What you need to do -
Return only the stretch of the material below that begins with the line containing "were 1773x1182 pixels." and ends with the line containing "m.tube(pts, .0007, 5);", exactly; both of those lines belong to it.

++++

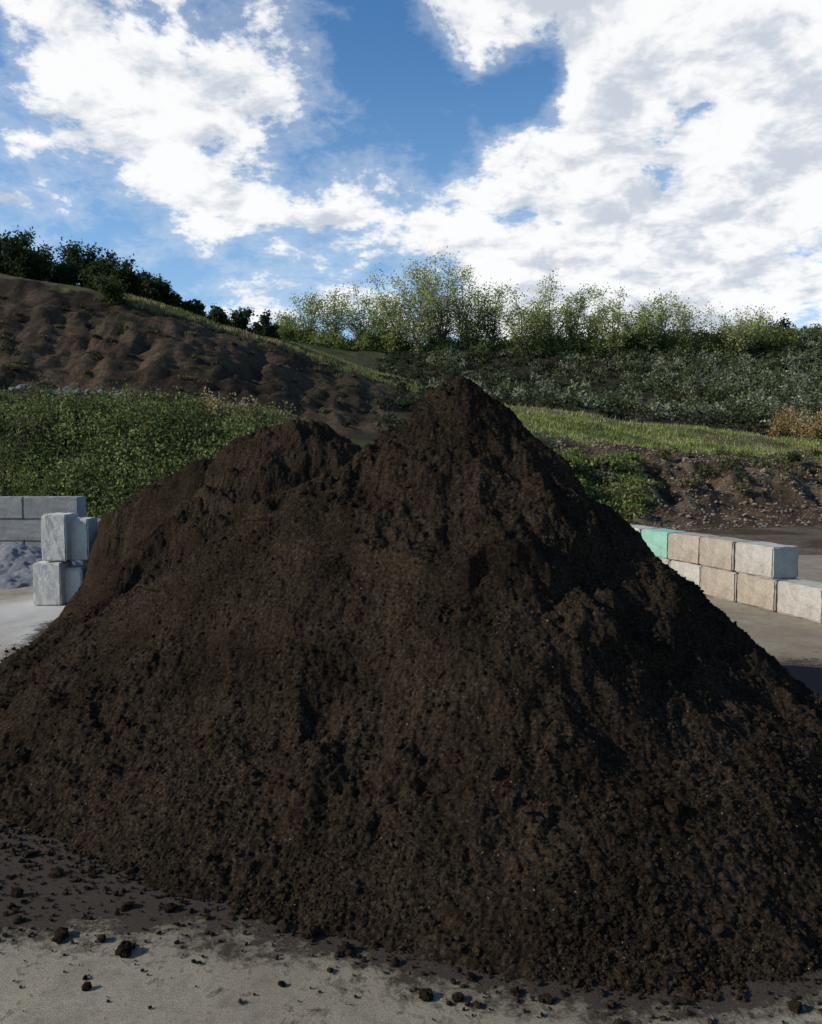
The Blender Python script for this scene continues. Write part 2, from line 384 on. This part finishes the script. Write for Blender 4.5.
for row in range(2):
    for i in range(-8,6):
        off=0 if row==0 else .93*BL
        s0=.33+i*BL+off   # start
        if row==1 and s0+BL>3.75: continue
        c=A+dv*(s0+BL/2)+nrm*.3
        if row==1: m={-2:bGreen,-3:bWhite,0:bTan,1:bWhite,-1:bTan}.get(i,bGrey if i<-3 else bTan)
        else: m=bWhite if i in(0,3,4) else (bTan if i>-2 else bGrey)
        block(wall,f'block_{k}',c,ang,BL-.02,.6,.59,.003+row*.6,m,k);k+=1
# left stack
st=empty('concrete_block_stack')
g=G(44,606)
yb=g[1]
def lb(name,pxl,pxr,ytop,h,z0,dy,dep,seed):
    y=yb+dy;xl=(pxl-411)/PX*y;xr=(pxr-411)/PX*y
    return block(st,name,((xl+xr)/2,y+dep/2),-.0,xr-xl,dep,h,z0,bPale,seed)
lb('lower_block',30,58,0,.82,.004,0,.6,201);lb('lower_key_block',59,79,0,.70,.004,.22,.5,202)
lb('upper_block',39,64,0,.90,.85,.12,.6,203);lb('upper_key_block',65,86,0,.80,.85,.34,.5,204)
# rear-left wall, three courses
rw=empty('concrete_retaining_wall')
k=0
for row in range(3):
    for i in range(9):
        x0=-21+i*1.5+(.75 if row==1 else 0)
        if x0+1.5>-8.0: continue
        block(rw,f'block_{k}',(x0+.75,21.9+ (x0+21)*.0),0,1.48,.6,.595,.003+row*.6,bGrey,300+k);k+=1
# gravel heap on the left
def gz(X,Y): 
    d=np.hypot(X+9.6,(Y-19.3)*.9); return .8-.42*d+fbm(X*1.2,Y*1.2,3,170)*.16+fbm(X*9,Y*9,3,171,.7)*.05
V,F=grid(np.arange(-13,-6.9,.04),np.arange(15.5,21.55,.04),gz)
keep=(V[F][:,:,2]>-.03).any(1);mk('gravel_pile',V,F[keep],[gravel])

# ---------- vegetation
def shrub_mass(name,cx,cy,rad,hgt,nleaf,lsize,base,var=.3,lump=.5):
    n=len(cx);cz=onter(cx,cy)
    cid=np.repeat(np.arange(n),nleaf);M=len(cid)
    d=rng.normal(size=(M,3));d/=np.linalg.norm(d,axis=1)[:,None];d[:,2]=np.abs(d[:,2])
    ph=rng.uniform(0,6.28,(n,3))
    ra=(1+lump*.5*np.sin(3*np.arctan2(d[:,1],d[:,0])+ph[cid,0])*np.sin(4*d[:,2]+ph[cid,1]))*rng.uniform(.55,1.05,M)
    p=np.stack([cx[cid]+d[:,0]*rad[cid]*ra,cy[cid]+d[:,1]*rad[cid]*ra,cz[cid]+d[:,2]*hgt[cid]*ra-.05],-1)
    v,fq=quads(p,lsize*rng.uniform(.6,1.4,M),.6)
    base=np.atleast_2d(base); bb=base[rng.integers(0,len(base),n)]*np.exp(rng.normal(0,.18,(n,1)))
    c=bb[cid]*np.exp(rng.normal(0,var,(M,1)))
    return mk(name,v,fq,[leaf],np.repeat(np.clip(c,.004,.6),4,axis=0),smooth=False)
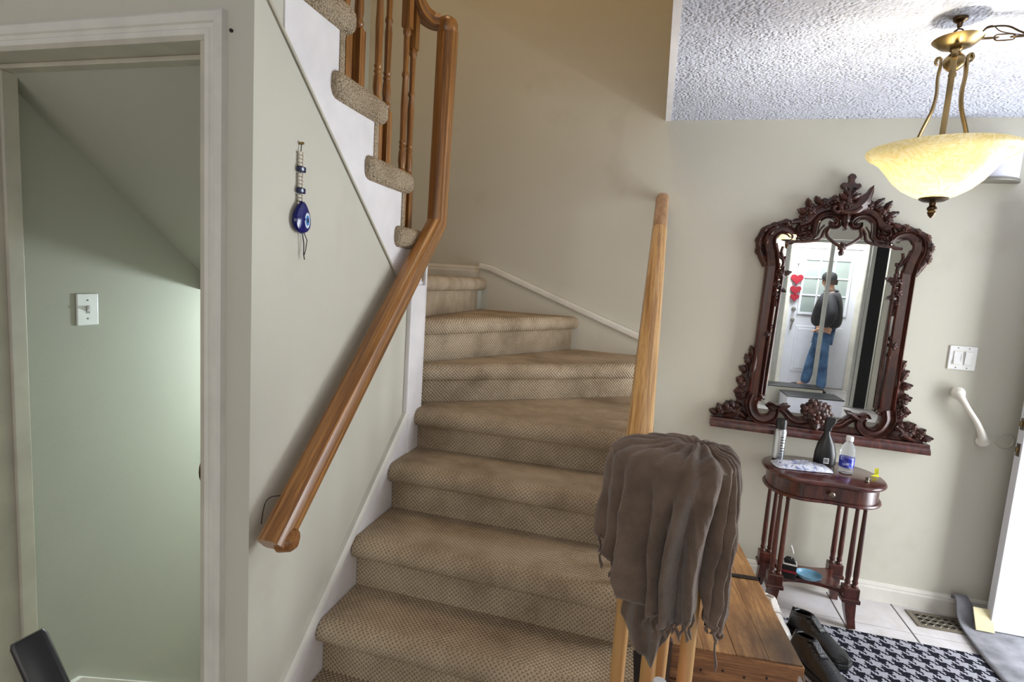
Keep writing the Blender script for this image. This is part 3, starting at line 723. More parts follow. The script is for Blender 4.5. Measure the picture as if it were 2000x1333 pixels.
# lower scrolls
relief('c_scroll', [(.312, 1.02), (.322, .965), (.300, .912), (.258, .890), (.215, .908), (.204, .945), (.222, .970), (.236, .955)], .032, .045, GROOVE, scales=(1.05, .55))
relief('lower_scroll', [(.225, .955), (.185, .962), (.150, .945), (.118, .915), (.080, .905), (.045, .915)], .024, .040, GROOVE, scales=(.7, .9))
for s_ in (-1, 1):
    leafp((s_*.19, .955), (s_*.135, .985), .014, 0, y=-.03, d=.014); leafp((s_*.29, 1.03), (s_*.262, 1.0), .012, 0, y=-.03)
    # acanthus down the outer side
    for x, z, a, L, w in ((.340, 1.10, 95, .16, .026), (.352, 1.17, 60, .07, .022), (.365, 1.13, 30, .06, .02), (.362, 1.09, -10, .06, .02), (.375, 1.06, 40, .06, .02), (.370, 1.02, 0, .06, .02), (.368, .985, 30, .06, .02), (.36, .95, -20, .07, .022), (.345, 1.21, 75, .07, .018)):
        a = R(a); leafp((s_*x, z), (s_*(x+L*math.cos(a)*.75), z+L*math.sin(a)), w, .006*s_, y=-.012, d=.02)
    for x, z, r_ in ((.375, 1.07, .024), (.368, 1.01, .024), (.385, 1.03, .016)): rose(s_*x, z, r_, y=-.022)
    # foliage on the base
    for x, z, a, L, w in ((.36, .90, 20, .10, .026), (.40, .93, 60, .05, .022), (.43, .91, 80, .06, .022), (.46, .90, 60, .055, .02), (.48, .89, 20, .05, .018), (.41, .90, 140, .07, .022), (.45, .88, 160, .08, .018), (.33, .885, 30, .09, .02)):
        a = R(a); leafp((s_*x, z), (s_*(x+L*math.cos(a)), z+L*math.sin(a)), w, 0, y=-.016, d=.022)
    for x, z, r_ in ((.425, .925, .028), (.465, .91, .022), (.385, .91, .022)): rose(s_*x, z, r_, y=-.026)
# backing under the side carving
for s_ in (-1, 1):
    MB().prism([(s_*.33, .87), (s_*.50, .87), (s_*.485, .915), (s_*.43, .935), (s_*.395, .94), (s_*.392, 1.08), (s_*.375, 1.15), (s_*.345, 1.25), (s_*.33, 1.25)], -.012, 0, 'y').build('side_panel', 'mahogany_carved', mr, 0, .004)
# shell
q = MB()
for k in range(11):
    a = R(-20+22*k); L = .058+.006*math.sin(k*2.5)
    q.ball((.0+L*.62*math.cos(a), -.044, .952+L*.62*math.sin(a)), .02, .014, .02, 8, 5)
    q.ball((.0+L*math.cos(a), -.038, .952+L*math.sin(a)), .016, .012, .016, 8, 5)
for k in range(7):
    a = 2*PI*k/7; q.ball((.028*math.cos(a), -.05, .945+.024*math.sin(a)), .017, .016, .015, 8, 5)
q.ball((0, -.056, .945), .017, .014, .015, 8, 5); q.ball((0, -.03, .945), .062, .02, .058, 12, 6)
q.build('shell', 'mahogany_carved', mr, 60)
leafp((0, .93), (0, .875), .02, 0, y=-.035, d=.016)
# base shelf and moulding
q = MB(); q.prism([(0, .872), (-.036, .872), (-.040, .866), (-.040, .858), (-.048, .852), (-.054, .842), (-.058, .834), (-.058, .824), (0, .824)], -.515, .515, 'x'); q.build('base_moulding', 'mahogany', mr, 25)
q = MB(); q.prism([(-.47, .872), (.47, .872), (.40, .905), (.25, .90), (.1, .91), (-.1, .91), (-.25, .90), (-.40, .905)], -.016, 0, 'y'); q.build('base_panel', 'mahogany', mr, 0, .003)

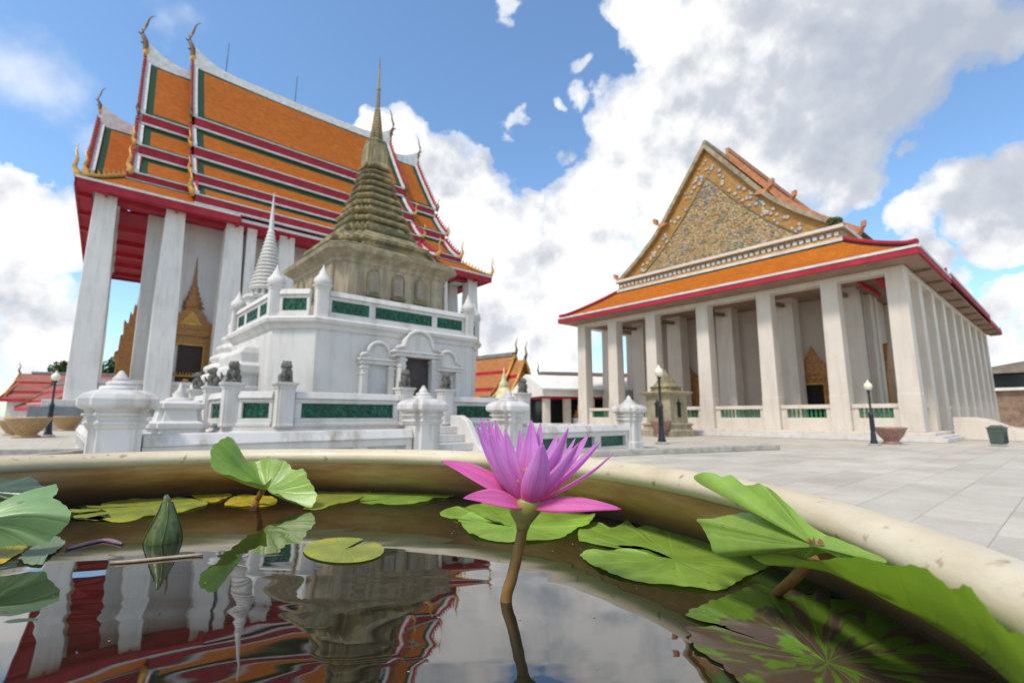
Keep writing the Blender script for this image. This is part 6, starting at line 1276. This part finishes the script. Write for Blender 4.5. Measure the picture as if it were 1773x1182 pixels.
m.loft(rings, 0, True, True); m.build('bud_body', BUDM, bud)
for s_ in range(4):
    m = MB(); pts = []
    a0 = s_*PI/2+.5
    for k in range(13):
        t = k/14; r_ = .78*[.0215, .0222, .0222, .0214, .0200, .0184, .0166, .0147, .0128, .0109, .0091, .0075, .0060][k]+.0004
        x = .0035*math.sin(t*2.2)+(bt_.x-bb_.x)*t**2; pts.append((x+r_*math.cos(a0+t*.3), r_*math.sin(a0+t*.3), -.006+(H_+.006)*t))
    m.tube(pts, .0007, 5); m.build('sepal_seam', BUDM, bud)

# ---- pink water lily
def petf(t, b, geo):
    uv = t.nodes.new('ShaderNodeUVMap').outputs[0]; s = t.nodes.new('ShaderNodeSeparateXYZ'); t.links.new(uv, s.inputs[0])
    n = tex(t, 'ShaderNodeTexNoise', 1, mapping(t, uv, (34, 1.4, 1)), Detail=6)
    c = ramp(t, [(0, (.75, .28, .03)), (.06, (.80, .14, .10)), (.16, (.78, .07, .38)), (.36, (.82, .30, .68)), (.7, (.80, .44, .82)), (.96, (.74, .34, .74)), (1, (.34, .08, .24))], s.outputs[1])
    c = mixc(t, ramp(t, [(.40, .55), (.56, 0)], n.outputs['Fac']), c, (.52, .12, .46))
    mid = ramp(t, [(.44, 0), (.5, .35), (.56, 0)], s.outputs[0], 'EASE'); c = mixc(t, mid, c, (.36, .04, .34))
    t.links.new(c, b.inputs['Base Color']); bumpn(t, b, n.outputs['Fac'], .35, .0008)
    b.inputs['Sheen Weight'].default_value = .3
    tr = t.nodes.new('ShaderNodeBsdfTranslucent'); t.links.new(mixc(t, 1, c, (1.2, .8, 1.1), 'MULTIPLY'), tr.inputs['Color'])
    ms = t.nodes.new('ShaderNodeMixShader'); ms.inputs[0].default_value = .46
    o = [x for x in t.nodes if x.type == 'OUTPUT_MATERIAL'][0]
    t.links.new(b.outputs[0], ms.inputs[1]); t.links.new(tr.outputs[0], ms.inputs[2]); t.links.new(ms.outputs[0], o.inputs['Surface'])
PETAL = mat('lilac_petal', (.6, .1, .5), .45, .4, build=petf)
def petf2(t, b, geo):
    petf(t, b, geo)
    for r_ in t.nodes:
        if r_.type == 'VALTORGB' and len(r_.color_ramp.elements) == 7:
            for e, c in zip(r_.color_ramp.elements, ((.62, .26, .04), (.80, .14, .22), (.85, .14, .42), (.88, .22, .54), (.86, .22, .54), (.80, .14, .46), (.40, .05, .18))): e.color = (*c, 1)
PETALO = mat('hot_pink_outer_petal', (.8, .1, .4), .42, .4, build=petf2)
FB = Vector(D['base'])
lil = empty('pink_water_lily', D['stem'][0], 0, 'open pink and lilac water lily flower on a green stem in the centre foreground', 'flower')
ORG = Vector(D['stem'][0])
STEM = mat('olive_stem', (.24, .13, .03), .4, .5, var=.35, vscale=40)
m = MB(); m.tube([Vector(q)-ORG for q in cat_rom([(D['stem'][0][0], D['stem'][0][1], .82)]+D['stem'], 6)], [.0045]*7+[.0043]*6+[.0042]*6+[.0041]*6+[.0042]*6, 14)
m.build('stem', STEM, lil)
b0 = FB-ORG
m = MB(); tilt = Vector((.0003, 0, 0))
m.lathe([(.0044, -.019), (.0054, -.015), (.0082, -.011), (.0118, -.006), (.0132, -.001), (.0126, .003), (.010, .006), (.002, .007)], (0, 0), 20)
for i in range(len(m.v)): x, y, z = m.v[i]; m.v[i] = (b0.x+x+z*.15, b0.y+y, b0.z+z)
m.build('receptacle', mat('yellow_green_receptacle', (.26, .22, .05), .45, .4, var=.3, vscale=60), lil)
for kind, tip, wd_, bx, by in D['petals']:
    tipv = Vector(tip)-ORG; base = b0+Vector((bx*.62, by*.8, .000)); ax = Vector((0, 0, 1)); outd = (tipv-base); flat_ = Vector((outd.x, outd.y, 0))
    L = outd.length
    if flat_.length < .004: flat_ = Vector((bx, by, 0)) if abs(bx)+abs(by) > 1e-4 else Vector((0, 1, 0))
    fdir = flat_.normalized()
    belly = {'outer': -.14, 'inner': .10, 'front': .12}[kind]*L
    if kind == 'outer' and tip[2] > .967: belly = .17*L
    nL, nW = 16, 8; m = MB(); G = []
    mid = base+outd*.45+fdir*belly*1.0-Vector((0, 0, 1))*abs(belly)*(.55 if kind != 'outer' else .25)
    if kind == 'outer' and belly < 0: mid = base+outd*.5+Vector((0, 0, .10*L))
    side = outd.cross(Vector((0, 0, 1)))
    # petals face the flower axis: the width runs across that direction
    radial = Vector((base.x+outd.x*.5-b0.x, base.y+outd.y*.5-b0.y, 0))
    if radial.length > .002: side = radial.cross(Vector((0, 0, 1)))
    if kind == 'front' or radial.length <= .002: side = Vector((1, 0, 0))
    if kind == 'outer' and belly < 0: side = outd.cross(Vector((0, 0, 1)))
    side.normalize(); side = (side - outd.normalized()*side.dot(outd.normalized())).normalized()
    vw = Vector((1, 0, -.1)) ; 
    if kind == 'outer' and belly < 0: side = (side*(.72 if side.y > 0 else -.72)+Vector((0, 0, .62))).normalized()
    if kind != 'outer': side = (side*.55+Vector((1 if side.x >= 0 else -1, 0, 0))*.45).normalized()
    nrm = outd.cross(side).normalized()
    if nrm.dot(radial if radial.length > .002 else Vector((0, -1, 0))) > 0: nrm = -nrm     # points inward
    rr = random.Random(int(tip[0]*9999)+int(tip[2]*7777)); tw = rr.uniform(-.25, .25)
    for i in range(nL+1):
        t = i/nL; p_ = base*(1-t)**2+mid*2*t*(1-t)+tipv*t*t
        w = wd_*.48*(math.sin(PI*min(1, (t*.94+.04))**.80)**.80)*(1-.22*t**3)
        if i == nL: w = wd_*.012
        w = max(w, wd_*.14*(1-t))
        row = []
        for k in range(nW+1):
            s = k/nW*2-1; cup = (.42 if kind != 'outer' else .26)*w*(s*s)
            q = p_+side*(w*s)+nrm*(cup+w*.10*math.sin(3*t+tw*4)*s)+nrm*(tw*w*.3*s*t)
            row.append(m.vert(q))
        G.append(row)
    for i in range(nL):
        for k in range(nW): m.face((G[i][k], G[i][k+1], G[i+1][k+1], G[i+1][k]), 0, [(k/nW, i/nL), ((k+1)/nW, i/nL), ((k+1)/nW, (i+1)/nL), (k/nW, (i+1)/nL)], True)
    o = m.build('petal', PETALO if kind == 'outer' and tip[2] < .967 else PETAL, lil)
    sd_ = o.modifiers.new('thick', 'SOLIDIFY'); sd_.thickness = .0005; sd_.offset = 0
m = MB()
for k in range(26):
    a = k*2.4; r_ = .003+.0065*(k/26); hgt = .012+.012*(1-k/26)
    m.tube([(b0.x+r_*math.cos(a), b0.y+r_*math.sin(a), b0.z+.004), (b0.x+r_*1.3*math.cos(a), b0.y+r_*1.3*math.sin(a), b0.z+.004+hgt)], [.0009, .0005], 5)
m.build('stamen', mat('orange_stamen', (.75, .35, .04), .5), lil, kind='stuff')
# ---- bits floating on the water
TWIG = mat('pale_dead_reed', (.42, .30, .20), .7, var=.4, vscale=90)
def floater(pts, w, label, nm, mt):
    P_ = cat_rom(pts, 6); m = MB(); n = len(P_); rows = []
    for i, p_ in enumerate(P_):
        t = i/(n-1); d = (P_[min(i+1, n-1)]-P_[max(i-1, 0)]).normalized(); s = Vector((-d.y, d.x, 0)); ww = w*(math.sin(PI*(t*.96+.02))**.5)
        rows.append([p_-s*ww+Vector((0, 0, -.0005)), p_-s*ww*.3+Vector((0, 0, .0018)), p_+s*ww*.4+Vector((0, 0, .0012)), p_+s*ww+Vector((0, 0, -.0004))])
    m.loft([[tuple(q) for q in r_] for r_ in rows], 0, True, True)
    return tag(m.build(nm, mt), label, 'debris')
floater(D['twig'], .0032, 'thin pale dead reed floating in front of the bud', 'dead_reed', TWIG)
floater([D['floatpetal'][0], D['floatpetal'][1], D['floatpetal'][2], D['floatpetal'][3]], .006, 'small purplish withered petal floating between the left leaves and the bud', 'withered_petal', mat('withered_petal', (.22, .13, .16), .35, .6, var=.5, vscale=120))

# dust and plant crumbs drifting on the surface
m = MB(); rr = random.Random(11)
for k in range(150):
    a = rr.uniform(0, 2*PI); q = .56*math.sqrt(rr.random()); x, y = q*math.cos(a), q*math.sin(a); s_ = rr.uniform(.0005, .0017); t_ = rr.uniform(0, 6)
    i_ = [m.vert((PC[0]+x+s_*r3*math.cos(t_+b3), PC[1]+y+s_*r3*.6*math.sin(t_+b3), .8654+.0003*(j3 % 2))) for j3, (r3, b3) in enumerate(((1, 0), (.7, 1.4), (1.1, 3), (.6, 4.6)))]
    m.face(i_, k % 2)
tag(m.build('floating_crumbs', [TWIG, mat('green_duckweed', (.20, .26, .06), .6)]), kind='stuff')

++++

Written solution -
Keep writing the Blender script for this image. This is part 6, starting at line 1276. This part finishes the script. Write for Blender 4.5. Measure the picture as if it were 1773x1182 pixels.
m.loft(rings, 0, True, True); m.build('bud_body', BUDM, bud)
for s_ in range(4):
    m = MB(); pts = []
    a0 = s_*PI/2+.5
    for k in range(13):
        t = k/14; r_ = .78*[.0215, .0222, .0222, .0214, .0200, .0184, .0166, .0147, .0128, .0109, .0091, .0075, .0060][k]+.0004
        x = .0035*math.sin(t*2.2)+(bt_.x-bb_.x)*t**2; pts.append((x+r_*math.cos(a0+t*.3), r_*math.sin(a0+t*.3), -.006+(H_+.006)*t))
    m.tube(pts, .0007, 5); m.build('sepal_seam', BUDM, bud)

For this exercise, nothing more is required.